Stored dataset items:
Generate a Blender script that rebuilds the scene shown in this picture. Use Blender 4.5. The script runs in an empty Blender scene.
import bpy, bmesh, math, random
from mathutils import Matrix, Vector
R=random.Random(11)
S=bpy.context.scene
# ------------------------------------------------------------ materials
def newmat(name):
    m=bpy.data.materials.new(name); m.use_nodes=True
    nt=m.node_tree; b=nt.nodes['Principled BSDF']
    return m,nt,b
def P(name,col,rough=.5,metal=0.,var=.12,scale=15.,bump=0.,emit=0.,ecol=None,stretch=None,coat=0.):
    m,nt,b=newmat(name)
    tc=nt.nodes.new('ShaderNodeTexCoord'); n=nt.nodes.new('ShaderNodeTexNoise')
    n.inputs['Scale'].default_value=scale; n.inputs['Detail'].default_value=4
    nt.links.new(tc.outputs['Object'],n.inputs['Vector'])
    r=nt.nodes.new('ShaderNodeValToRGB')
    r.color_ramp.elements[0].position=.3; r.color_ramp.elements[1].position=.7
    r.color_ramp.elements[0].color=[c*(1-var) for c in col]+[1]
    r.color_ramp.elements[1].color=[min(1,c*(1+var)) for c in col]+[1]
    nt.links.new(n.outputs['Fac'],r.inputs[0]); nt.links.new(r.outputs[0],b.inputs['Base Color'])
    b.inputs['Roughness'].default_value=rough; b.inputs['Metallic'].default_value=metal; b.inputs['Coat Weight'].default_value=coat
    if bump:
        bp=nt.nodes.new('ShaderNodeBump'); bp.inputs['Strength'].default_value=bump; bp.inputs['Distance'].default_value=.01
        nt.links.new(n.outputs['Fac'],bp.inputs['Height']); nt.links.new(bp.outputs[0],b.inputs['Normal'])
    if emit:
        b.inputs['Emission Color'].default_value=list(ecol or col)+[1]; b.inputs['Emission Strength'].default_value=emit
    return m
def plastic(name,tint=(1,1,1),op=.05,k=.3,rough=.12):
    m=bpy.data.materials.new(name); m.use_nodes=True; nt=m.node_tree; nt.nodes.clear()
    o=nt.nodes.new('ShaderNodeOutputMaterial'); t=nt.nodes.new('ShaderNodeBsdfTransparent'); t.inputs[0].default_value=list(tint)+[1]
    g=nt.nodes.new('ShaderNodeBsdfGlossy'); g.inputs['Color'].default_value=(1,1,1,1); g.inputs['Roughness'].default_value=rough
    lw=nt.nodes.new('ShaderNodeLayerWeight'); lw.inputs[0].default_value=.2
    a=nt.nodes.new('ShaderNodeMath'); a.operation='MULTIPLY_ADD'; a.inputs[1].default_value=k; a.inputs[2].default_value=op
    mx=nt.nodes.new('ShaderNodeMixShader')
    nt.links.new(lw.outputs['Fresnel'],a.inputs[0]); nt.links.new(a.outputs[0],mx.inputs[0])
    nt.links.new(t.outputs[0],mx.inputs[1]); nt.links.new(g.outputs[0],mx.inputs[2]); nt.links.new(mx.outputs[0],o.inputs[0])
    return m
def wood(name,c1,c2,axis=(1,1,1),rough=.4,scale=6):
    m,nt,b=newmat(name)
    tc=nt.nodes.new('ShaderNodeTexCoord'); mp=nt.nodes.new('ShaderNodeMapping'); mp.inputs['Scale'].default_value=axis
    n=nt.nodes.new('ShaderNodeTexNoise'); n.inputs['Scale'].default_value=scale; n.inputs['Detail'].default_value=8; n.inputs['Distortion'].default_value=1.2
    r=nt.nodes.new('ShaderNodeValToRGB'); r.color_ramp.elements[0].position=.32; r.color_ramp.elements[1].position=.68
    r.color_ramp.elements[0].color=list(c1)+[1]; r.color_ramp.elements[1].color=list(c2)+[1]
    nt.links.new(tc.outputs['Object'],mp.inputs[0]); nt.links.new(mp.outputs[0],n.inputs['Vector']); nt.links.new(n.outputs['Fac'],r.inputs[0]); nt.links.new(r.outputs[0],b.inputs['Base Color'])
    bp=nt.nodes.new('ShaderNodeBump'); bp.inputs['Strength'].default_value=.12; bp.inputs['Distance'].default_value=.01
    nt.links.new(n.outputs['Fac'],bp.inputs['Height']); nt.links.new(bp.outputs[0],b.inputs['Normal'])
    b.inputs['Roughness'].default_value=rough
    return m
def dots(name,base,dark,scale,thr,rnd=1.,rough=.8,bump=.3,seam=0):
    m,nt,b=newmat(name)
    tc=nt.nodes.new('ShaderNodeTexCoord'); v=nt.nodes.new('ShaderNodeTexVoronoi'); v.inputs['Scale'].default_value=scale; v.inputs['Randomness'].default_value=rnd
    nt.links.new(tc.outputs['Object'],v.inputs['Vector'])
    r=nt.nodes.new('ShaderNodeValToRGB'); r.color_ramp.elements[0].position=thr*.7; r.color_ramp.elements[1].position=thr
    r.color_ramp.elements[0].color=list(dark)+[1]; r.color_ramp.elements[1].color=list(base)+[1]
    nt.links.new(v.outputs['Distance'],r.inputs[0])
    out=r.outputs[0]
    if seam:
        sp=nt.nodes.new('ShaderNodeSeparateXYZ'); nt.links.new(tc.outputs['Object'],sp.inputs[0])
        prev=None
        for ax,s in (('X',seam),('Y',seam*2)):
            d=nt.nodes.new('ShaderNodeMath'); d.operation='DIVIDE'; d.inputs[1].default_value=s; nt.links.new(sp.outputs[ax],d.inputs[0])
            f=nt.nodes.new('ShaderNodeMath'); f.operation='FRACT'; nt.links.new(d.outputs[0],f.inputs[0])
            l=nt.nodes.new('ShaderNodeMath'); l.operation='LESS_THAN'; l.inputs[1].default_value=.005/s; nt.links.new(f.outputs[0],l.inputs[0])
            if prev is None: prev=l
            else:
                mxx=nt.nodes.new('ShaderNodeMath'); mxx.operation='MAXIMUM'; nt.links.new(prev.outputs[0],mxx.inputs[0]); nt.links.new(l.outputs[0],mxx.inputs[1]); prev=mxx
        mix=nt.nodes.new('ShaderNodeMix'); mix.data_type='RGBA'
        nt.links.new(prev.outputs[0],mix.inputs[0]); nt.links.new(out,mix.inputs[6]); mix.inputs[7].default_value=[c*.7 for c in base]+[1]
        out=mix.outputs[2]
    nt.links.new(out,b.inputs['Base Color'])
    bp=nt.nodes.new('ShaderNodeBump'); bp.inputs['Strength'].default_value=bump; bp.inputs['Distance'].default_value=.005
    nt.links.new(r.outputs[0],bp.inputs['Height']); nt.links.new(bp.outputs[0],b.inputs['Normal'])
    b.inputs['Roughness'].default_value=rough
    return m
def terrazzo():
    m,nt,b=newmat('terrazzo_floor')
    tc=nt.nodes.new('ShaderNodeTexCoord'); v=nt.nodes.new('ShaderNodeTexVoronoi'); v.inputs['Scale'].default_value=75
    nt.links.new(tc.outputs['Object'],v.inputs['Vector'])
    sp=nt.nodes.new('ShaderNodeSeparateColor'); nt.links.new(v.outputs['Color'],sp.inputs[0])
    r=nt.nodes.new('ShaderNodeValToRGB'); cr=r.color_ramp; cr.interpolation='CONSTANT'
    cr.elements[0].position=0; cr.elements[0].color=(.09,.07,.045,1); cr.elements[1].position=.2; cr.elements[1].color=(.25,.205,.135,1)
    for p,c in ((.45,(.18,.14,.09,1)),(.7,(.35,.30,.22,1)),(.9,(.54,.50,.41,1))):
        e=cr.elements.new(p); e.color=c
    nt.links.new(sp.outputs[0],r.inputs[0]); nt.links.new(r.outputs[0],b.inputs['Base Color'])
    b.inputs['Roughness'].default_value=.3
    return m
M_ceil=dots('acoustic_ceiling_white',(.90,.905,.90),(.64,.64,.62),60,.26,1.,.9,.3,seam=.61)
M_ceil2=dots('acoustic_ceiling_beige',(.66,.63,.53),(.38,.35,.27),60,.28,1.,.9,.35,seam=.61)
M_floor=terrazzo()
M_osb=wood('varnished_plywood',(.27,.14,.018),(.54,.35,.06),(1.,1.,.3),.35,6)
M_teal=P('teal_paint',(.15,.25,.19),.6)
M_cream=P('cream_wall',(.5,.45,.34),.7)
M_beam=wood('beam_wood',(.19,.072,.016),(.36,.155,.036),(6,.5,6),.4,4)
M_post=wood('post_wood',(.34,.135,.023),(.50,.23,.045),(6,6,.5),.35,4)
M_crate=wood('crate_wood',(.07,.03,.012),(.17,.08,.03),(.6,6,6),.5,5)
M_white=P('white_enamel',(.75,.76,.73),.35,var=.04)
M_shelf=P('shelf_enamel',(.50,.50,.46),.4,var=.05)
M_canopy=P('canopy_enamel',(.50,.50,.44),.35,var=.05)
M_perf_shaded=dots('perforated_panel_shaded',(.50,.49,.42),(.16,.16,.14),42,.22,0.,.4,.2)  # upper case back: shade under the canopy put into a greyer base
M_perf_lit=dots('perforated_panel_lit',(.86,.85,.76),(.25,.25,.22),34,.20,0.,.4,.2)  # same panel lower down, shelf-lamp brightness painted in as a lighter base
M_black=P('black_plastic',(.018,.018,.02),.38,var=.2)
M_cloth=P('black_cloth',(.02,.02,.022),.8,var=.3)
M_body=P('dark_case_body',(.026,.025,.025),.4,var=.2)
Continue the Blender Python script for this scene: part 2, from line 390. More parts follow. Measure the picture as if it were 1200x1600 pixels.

▶ **Do this**
Gather every line from the listing above in which "script" appears, and copy those lines.

▶ **Output for this task**
Generate a Blender script that rebuilds the scene shown in this picture. Use Blender 4.5. The script runs in an empty Blender scene.
Continue the Blender Python script for this scene: part 2, from line 390. More parts follow. Measure the picture as if it were 1200x1600 pixels.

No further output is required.